What you will do =
Transcribe the material in full. Nothing should differ except that the pictures are left out.

-- Start --

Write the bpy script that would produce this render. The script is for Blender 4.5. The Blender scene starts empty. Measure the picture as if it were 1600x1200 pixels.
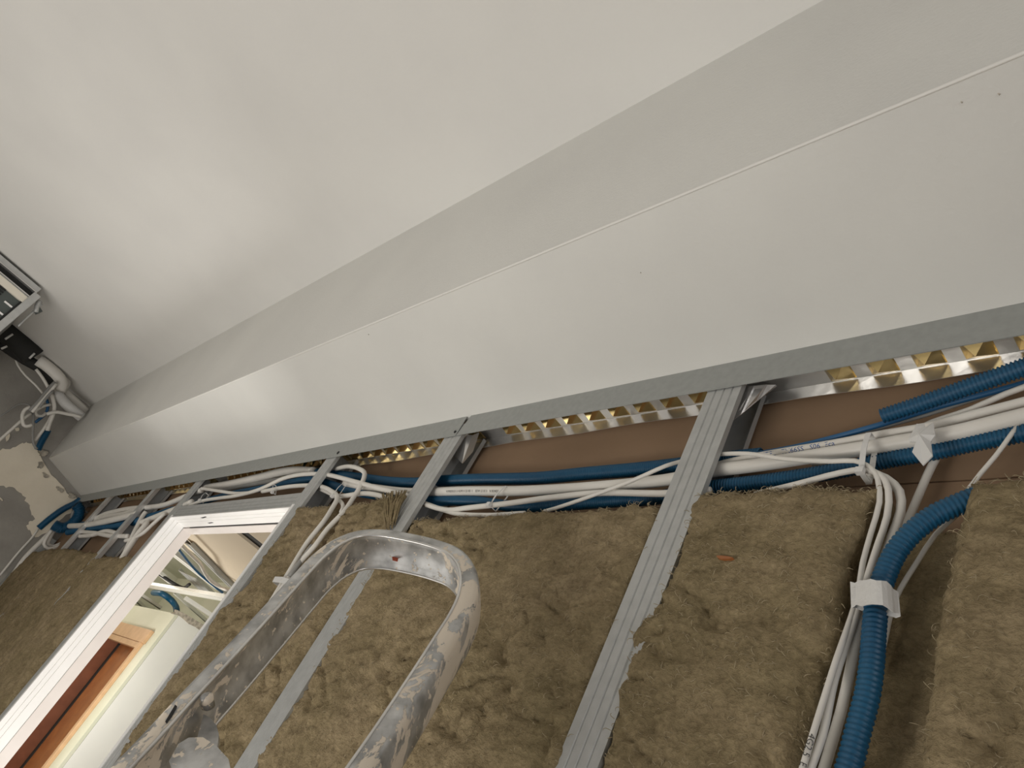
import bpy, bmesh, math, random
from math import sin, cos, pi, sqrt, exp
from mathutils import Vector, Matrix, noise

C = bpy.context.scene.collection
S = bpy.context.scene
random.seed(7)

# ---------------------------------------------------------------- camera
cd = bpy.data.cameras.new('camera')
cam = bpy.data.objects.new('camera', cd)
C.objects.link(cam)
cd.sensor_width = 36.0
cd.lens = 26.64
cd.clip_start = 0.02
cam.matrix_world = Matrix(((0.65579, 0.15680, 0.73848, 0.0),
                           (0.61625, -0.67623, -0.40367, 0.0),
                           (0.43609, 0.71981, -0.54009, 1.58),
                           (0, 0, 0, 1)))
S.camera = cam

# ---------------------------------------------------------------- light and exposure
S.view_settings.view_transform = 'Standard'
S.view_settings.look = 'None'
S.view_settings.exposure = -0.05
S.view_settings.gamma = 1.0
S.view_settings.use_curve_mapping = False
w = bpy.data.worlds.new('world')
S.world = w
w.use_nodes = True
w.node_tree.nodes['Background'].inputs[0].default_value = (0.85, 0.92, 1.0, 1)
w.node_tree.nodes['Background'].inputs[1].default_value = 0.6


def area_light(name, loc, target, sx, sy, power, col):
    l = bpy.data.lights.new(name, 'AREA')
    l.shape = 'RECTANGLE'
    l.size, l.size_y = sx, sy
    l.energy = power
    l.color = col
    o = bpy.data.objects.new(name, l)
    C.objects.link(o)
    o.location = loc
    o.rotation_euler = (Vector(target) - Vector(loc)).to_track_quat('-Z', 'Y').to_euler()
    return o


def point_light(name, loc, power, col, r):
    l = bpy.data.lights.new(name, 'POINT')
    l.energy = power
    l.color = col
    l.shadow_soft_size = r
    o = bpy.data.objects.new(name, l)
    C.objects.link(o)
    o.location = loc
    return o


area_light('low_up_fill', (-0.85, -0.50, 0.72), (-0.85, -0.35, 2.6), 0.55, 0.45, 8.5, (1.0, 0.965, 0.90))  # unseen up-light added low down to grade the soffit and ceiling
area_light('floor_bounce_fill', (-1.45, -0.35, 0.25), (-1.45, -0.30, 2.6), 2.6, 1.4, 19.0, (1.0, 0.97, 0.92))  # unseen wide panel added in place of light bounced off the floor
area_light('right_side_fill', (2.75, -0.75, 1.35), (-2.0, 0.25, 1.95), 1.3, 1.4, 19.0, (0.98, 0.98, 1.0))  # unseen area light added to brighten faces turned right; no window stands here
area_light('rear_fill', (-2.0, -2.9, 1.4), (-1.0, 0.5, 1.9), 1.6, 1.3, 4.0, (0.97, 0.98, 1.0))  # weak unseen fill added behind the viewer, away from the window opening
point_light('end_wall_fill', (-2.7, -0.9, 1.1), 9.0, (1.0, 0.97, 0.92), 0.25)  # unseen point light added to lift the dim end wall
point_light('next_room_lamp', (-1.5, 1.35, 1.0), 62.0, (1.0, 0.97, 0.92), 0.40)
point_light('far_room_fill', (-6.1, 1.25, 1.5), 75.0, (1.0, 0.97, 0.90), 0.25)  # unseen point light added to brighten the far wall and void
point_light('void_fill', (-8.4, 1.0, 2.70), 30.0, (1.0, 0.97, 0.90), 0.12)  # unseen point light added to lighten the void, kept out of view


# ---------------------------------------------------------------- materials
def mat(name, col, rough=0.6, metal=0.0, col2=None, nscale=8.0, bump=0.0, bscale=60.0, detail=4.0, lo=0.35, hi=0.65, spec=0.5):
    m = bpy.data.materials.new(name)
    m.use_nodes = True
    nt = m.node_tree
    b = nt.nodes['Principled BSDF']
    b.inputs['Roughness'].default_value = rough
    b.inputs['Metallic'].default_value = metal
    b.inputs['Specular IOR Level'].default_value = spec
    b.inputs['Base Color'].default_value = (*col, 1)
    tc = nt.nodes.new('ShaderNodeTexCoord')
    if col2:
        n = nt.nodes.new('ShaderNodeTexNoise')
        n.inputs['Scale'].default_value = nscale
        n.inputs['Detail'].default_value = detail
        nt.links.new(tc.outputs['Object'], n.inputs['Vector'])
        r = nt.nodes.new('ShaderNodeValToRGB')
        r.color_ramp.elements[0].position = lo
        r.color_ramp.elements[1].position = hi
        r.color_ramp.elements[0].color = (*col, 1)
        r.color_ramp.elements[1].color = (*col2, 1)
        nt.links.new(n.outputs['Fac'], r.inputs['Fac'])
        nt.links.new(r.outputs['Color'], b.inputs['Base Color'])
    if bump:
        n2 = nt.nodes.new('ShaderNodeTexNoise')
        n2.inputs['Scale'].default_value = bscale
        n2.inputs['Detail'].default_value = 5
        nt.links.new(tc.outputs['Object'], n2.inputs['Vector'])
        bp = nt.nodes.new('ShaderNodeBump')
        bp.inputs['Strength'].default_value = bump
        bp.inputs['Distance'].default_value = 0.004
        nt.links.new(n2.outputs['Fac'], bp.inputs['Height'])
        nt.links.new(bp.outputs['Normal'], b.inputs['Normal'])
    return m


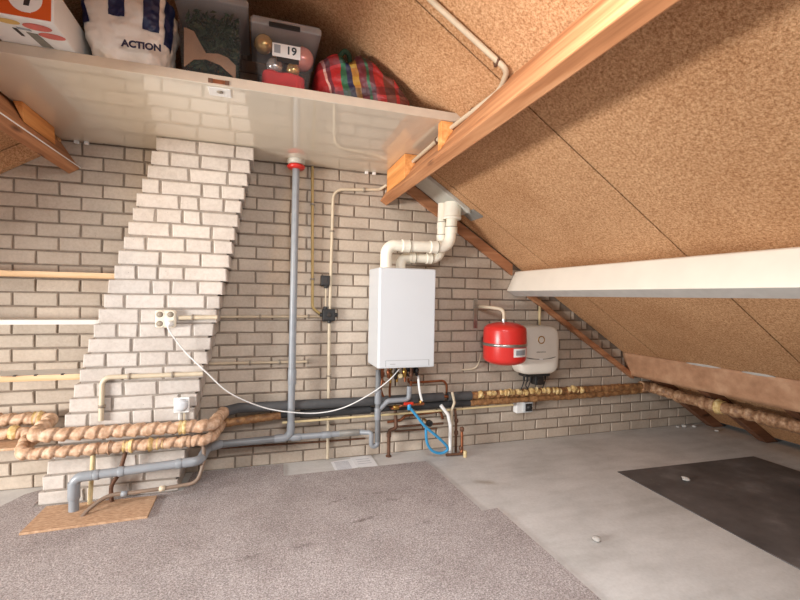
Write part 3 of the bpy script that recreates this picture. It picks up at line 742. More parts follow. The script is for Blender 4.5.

-- End --

Response below =
Write the bpy script that would produce this render. The script is for Blender 4.5. The Blender scene starts empty. Measure the picture as if it were 1600x1200 pixels.
import bpy, bmesh, math, random
from math import sin, cos, pi, sqrt, exp
from mathutils import Vector, Matrix, noise

C = bpy.context.scene.collection
S = bpy.context.scene
random.seed(7)

# ---------------------------------------------------------------- camera
cd = bpy.data.cameras.new('camera')
cam = bpy.data.objects.new('camera', cd)
C.objects.link(cam)
cd.sensor_width = 36.0
cd.lens = 26.64
cd.clip_start = 0.02
cam.matrix_world = Matrix(((0.65579, 0.15680, 0.73848, 0.0),
                           (0.61625, -0.67623, -0.40367, 0.0),
                           (0.43609, 0.71981, -0.54009, 1.58),
                           (0, 0, 0, 1)))
S.camera = cam

# ---------------------------------------------------------------- light and exposure
S.view_settings.view_transform = 'Standard'
S.view_settings.look = 'None'
S.view_settings.exposure = -0.05
S.view_settings.gamma = 1.0
S.view_settings.use_curve_mapping = False
w = bpy.data.worlds.new('world')
S.world = w
w.use_nodes = True
w.node_tree.nodes['Background'].inputs[0].default_value = (0.85, 0.92, 1.0, 1)
w.node_tree.nodes['Background'].inputs[1].default_value = 0.6


def area_light(name, loc, target, sx, sy, power, col):
    l = bpy.data.lights.new(name, 'AREA')
    l.shape = 'RECTANGLE'
    l.size, l.size_y = sx, sy
    l.energy = power
    l.color = col
    o = bpy.data.objects.new(name, l)
    C.objects.link(o)
    o.location = loc
    o.rotation_euler = (Vector(target) - Vector(loc)).to_track_quat('-Z', 'Y').to_euler()
    return o


def point_light(name, loc, power, col, r):
    l = bpy.data.lights.new(name, 'POINT')
    l.energy = power
    l.color = col
    l.shadow_soft_size = r
    o = bpy.data.objects.new(name, l)
    C.objects.link(o)
    o.location = loc
    return o


area_light('low_up_fill', (-0.85, -0.50, 0.72), (-0.85, -0.35, 2.6), 0.55, 0.45, 8.5, (1.0, 0.965, 0.90))  # unseen up-light added low down to grade the soffit and ceiling
area_light('floor_bounce_fill', (-1.45, -0.35, 0.25), (-1.45, -0.30, 2.6), 2.6, 1.4, 19.0, (1.0, 0.97, 0.92))  # unseen wide panel added in place of light bounced off the floor
area_light('right_side_fill', (2.75, -0.75, 1.35), (-2.0, 0.25, 1.95), 1.3, 1.4, 19.0, (0.98, 0.98, 1.0))  # unseen area light added to brighten faces turned right; no window stands here
area_light('rear_fill', (-2.0, -2.9, 1.4), (-1.0, 0.5, 1.9), 1.6, 1.3, 4.0, (0.97, 0.98, 1.0))  # weak unseen fill added behind the viewer, away from the window opening
point_light('end_wall_fill', (-2.7, -0.9, 1.1), 9.0, (1.0, 0.97, 0.92), 0.25)  # unseen point light added to lift the dim end wall
point_light('next_room_lamp', (-1.5, 1.35, 1.0), 62.0, (1.0, 0.97, 0.92), 0.40)
point_light('far_room_fill', (-6.1, 1.25, 1.5), 75.0, (1.0, 0.97, 0.90), 0.25)  # unseen point light added to brighten the far wall and void
point_light('void_fill', (-8.4, 1.0, 2.70), 30.0, (1.0, 0.97, 0.90), 0.12)  # unseen point light added to lighten the void, kept out of view


# ---------------------------------------------------------------- materials
def mat(name, col, rough=0.6, metal=0.0, col2=None, nscale=8.0, bump=0.0, bscale=60.0, detail=4.0, lo=0.35, hi=0.65, spec=0.5):
    m = bpy.data.materials.new(name)
    m.use_nodes = True
    nt = m.node_tree
    b = nt.nodes['Principled BSDF']
    b.inputs['Roughness'].default_value = rough
    b.inputs['Metallic'].default_value = metal
    b.inputs['Specular IOR Level'].default_value = spec
    b.inputs['Base Color'].default_value = (*col, 1)
    tc = nt.nodes.new('ShaderNodeTexCoord')
    if col2:
        n = nt.nodes.new('ShaderNodeTexNoise')
        n.inputs['Scale'].default_value = nscale
        n.inputs['Detail'].default_value = detail
        nt.links.new(tc.outputs['Object'], n.inputs['Vector'])
        r = nt.nodes.new('ShaderNodeValToRGB')
        r.color_ramp.elements[0].position = lo
        r.color_ramp.elements[1].position = hi
        r.color_ramp.elements[0].color = (*col, 1)
        r.color_ramp.elements[1].color = (*col2, 1)
        nt.links.new(n.outputs['Fac'], r.inputs['Fac'])
        nt.links.new(r.outputs['Color'], b.inputs['Base Color'])
    if bump:
        n2 = nt.nodes.new('ShaderNodeTexNoise')
        n2.inputs['Scale'].default_value = bscale
        n2.inputs['Detail'].default_value = 5
        nt.links.new(tc.outputs['Object'], n2.inputs['Vector'])
        bp = nt.nodes.new('ShaderNodeBump')
        bp.inputs['Strength'].default_value = bump
        bp.inputs['Distance'].default_value = 0.004
        nt.links.new(n2.outputs['Fac'], bp.inputs['Height'])
        nt.links.new(bp.outputs['Normal'], b.inputs['Normal'])
    return m


Write part 3 of the bpy script that recreates this picture. It picks up at line 742. More parts follow. The script is for Blender 4.5.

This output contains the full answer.